Data extract:
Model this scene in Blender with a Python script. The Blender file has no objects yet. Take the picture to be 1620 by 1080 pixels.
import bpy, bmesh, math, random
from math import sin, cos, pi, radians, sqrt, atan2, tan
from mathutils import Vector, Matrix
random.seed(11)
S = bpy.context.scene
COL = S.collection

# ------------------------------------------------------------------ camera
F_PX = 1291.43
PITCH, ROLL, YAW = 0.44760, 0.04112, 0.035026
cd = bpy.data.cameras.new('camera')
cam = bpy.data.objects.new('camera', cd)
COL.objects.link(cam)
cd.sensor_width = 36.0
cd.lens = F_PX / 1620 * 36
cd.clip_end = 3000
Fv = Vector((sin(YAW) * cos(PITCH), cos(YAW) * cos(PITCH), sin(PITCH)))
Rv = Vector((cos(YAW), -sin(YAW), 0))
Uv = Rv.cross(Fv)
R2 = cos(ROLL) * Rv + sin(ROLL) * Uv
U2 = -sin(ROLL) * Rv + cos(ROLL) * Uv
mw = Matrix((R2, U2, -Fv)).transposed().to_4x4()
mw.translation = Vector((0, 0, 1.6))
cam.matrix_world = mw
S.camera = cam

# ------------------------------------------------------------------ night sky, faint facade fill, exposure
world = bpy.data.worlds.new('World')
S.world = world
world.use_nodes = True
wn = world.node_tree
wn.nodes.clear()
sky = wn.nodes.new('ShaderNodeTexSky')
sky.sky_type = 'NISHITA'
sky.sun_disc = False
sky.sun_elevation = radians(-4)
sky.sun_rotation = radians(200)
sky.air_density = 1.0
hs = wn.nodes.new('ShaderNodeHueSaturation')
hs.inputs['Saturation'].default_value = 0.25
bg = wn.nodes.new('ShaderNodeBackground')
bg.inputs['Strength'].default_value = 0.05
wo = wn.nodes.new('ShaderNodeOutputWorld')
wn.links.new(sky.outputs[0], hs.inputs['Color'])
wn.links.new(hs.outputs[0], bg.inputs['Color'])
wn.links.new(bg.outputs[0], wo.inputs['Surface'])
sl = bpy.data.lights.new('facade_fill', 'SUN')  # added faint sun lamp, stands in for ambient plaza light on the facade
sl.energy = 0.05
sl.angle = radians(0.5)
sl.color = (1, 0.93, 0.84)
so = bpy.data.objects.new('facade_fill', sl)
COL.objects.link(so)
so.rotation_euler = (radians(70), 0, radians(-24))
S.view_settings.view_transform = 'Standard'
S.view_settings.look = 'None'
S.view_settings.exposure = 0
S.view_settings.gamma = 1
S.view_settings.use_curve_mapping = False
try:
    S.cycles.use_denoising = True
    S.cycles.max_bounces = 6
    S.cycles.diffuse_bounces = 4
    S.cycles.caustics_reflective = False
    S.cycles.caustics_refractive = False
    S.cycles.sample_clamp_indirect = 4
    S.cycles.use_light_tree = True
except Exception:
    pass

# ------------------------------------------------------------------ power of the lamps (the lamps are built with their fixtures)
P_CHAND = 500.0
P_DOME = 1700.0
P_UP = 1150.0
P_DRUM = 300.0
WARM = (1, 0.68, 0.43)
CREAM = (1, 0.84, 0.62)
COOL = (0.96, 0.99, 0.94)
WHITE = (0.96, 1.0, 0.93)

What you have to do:
From the very first line of the data through the line with "COL = S.collection" in it, please reproduce each line exactly and output nothing more.

Task output:
Model this scene in Blender with a Python script. The Blender file has no objects yet. Take the picture to be 1620 by 1080 pixels.
import bpy, bmesh, math, random
from math import sin, cos, pi, radians, sqrt, atan2, tan
from mathutils import Vector, Matrix
random.seed(11)
S = bpy.context.scene
COL = S.collection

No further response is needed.